This is a 6 degree of freedom model developed by a group of enthusiastic engineers who were part of thrustMIT (MIT Manipal's Rocketry team). This model was inspired by the absence of physical testing of sounding rockets in India leading to the formation of this high-precision model. This model provides you with multiple features
A 6 degree-of-freedom rocket model is a simulation that accurately models the motion of a rocket in flight, taking into account atmospheric conditions, turbulence, and aerodynamic parameters. It calculates the trajectory, apogee, and other parameters of the rocket at every time interval using detailed information about the motor, rocket, and aerodynamics. This type of model is essential for predicting the behavior of rockets during flight and optimizing their performance. The model takes into account factors such as air density, wind speed, and turbulence to simulate the rocket's trajectory accurately. It also considers the rocket's weight, shape, and aerodynamic properties to predict its behavior as it flies through the air. In the case of the validated rocket launch at Spaceport America in New Mexico, the model accurately predicted the rocket's apogee to within 34 feet of the actual altitude reached. This level of accuracy demonstrates the effectiveness of the model and its ability to provide valuable insights into rocket performance.

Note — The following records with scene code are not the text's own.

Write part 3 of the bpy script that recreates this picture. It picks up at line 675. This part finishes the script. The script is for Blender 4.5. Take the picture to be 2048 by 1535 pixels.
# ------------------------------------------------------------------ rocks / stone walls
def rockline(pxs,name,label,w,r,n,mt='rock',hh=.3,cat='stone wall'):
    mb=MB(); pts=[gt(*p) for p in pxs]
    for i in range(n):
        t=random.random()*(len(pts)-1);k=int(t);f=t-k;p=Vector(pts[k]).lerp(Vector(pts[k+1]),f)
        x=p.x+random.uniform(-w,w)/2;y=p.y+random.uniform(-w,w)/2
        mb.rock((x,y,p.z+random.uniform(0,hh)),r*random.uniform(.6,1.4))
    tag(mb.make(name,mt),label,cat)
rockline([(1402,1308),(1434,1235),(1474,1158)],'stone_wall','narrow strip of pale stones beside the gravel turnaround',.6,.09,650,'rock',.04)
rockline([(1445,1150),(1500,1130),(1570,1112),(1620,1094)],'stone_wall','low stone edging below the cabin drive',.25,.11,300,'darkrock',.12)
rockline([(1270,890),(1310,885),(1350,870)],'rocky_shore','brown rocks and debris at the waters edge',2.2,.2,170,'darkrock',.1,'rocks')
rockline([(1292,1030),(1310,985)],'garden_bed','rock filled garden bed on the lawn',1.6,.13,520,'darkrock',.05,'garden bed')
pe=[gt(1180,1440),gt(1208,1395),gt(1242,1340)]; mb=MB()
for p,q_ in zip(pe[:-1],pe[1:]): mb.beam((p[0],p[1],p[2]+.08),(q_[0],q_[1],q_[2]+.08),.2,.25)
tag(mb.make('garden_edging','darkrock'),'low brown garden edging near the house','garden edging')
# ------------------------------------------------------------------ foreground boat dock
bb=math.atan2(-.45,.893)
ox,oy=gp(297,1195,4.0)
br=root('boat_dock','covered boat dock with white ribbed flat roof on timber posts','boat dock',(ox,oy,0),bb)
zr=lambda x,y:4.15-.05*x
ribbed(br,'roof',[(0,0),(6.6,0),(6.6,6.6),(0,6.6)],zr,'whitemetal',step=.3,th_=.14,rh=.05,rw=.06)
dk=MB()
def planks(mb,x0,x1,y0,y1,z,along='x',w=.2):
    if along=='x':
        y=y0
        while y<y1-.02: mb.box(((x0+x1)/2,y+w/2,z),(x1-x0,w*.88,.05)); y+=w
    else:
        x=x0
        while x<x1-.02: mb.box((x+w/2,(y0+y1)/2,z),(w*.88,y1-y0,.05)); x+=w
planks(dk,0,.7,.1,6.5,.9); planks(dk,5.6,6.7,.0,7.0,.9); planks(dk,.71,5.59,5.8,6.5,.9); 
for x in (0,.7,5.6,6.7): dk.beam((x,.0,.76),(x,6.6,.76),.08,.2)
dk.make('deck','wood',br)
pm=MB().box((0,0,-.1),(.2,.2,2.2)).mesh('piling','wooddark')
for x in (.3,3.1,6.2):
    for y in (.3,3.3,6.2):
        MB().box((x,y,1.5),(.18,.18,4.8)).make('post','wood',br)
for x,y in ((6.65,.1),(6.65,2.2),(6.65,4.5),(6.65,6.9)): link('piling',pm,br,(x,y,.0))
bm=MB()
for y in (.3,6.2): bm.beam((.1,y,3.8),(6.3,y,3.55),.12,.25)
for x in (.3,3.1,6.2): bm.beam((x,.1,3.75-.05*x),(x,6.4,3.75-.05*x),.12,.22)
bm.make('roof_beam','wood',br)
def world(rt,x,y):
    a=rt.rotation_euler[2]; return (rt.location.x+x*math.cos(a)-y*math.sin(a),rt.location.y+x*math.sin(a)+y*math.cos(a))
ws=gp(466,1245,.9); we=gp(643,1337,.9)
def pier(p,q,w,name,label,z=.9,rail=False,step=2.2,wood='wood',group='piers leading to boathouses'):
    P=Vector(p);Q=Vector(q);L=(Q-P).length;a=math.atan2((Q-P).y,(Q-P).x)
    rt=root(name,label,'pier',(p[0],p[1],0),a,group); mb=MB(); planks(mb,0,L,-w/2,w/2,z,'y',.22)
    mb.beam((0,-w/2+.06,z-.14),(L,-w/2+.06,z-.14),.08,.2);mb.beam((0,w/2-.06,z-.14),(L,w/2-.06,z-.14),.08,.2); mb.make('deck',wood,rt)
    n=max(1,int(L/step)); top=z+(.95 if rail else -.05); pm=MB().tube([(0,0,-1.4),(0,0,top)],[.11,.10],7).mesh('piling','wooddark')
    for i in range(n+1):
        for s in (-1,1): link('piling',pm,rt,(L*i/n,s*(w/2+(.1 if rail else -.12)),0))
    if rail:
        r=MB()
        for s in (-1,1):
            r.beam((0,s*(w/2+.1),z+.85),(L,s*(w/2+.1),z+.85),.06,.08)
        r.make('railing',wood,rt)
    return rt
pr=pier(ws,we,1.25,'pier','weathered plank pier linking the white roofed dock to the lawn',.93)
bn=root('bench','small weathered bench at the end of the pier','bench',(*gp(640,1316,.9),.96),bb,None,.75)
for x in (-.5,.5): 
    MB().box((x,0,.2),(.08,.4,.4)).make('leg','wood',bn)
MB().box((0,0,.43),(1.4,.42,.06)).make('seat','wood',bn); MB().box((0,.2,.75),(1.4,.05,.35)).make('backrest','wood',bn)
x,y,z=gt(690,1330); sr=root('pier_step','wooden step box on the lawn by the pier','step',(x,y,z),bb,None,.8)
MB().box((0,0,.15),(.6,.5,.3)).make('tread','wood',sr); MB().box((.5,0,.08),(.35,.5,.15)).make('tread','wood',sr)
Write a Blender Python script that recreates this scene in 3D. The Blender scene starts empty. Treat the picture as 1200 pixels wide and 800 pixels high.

There are specific inputs required for the model to run which includes:
- Aerodynamic Coefficients Data
- Motor thrust vs time data
- Initial Yaw angle
- Initial Pitch angle
- Wind velocity in north direction
- Wind velocity in east direction
- Turbulance Intensity
- Launch Rail height
- Aibrakes (Y/N)
- Desired Apogee
- Parachute diameter
- Reefed parachute diameter
- Reefing Height
- Rocket mass
- Rocket CG
- Rocket's axial moment of inertia
- Rocket's transverse moment of inertia
- Rocket's Radius
- Rocket's diameter
- Fin root chord
- Fin tip chord
- Fin Height
- Fin sweep length
- Fin's Distance from nosetip
- Motor Length
- Motor diameter
- Motor wet Mass
- Motor dry mass
- Nozzle mass
- Nozzle Length
- Simulation Time step
Use the following to download the package from the PyPi Repository:
pip install helios-sim
Once the package has been installed on the machine and the requirements are satisfied use the following command to run the Helios Simulator:
helios -[options] [values]
The following is an example for running the code with all parameters passed through CLI:
helios --yaw 2 --pitch 2 --wind-north 2 --wind-east 2 --turb-inten 5 --rail-length 5.18 --air-brakes 'n' --desired 3048 --parachute-dia 3 --reefed-parachute-dia 0.8 --reefed-height 460 --rocket-mass 26.4 --rocket-cg 1.92 --rocket-ami 0.09 --rocket-tmi 17.77 --rocket-dia 0.15 --rocket-rad 0.075 --rocket-length 3.03 --fin-root-chord 0.3 --fin-tip-chord 0.2 --fin-height 0.145 --fin-sweep-length 0.179 --fin-dist-nosetip 2.6 --motor-length 0.702 --motor-odia 0.098 --motor-wetmass 8.108 --motor-drymass 3.656 --noz-mass 0.1891 --noz-length 0.057 --prop-data 'prop_data.xlsx' --aero-data 'aero_data.xlsx' --delaytracker 0 --delay 1 --time-step 0.001 -o 'helios_output.pdf'
The output for the simulations run is stored in a PDF file as follows:
output.pdf
Users can change the input values through 2 methods.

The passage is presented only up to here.